— START OF SOURCE DATA —

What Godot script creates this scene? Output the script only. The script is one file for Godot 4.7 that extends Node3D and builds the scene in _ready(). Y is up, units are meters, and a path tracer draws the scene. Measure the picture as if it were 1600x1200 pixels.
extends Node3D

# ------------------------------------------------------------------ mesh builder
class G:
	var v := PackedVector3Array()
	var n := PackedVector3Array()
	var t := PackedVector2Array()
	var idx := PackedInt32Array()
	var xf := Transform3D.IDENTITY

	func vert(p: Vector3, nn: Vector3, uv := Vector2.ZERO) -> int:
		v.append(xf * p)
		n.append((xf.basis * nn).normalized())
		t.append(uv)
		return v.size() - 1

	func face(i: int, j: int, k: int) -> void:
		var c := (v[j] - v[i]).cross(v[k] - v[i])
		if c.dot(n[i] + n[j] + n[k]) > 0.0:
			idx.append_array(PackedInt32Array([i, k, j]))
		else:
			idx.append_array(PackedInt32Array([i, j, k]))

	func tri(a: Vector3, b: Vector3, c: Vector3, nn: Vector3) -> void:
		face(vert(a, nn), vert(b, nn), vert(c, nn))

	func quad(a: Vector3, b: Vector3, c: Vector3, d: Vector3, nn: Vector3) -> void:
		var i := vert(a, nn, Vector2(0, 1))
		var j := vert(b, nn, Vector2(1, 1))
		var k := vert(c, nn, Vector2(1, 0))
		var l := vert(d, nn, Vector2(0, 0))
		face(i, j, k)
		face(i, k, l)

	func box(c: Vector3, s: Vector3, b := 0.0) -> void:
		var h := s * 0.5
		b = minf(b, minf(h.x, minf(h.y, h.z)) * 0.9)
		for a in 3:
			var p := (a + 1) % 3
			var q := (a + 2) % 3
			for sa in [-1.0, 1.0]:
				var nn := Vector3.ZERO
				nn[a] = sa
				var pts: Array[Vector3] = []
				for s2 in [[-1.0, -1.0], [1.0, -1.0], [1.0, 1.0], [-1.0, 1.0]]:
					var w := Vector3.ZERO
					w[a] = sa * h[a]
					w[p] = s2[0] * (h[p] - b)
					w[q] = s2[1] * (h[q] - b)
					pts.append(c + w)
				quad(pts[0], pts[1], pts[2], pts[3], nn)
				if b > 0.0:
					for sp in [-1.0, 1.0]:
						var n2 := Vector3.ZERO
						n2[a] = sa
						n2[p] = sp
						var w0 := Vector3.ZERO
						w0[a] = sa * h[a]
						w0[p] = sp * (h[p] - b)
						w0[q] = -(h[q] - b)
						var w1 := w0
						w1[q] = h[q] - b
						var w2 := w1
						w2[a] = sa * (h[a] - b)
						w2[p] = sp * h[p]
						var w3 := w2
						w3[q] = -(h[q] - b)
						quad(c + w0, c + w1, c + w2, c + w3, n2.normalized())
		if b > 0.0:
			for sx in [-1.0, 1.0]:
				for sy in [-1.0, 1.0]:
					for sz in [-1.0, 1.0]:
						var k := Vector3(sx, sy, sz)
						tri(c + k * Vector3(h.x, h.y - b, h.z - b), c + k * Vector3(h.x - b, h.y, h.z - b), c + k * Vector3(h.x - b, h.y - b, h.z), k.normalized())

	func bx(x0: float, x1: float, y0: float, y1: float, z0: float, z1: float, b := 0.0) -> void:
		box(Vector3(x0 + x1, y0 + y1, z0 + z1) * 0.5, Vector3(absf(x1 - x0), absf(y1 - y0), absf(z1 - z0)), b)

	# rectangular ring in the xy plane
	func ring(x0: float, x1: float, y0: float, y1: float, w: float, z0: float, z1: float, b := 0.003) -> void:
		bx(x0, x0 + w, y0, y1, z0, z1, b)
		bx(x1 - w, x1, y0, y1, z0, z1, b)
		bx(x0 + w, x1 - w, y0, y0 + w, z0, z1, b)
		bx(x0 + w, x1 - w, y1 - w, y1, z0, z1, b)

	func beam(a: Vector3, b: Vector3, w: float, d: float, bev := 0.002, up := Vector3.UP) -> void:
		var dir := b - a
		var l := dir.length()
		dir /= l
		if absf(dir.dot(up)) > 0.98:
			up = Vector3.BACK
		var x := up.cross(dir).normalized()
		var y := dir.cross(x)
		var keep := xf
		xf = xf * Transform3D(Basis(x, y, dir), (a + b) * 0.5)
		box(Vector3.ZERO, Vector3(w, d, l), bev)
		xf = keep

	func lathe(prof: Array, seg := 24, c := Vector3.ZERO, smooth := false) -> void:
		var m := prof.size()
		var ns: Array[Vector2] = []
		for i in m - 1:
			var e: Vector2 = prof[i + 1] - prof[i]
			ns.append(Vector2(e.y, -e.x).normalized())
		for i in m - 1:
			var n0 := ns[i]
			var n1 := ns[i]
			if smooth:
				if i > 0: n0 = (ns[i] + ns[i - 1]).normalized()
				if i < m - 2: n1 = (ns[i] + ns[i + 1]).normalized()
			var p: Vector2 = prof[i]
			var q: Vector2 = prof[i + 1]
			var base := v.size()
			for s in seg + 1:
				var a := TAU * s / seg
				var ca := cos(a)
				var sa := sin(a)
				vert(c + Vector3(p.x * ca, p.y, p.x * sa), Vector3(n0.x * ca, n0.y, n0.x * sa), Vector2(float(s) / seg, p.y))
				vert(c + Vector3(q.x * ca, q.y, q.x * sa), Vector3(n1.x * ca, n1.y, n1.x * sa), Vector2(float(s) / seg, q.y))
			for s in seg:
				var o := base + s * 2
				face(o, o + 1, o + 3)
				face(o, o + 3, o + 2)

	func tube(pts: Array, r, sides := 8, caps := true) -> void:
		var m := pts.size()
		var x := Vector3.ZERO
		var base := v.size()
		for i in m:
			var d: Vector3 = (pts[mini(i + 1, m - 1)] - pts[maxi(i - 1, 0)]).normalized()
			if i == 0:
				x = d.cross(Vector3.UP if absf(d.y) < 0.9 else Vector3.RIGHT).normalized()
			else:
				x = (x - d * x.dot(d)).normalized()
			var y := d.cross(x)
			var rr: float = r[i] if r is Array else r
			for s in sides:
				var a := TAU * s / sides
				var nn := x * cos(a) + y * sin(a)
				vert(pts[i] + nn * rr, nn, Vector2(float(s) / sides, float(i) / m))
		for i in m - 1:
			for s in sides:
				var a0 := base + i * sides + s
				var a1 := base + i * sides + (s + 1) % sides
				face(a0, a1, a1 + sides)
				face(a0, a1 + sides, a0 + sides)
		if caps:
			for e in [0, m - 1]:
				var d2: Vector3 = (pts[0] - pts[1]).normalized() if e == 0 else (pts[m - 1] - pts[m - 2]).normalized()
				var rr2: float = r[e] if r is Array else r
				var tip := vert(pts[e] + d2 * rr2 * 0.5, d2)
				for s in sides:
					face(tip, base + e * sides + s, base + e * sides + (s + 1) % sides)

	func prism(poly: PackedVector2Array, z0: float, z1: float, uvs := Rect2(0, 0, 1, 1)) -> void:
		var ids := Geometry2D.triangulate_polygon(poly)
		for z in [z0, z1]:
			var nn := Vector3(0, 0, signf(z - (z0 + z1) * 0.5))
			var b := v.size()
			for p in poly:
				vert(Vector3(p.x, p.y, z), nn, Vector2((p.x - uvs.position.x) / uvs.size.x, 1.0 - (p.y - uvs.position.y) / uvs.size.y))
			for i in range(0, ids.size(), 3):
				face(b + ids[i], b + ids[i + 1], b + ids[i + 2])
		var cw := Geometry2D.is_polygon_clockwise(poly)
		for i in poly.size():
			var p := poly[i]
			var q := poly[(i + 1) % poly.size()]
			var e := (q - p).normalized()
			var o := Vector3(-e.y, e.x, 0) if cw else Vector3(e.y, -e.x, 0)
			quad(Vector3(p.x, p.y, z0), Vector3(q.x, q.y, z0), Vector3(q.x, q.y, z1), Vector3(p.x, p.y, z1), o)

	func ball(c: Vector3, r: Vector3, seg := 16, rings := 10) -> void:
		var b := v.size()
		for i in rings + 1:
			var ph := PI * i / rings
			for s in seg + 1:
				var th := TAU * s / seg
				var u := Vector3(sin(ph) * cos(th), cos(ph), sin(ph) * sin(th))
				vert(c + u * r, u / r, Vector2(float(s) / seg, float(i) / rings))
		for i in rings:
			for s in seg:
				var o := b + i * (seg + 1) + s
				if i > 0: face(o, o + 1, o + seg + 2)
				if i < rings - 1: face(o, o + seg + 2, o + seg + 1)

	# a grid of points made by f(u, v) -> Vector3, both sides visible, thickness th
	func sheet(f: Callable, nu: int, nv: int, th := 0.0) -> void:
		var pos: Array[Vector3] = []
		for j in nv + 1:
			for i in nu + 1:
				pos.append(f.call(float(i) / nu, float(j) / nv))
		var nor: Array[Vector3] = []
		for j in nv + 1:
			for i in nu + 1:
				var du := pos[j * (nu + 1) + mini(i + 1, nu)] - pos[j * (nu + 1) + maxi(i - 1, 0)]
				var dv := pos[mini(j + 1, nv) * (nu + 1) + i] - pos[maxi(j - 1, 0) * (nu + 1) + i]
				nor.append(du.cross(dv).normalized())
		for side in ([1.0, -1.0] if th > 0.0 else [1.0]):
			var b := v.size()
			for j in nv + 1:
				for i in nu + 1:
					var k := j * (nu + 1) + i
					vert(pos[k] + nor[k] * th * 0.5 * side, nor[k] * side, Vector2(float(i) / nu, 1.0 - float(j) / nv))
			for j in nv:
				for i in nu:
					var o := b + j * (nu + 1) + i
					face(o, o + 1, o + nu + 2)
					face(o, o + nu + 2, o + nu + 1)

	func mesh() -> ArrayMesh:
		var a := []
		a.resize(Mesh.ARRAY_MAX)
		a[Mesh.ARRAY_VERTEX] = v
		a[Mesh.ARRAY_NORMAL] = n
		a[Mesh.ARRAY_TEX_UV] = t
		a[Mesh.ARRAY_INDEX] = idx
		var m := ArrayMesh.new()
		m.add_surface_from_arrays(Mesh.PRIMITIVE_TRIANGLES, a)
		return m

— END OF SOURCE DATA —

Return the opening line of the data and every line after it through the line containing "face(vert(a, nn), vert(b, nn), vert(c, nn))", please, exactly as written and with nothing added.

What Godot script creates this scene? Output the script only. The script is one file for Godot 4.7 that extends Node3D and builds the scene in _ready(). Y is up, units are meters, and a path tracer draws the scene. Measure the picture as if it were 1600x1200 pixels.
extends Node3D

# ------------------------------------------------------------------ mesh builder
class G:
	var v := PackedVector3Array()
	var n := PackedVector3Array()
	var t := PackedVector2Array()
	var idx := PackedInt32Array()
	var xf := Transform3D.IDENTITY

	func vert(p: Vector3, nn: Vector3, uv := Vector2.ZERO) -> int:
		v.append(xf * p)
		n.append((xf.basis * nn).normalized())
		t.append(uv)
		return v.size() - 1

	func face(i: int, j: int, k: int) -> void:
		var c := (v[j] - v[i]).cross(v[k] - v[i])
		if c.dot(n[i] + n[j] + n[k]) > 0.0:
			idx.append_array(PackedInt32Array([i, k, j]))
		else:
			idx.append_array(PackedInt32Array([i, j, k]))

	func tri(a: Vector3, b: Vector3, c: Vector3, nn: Vector3) -> void:
		face(vert(a, nn), vert(b, nn), vert(c, nn))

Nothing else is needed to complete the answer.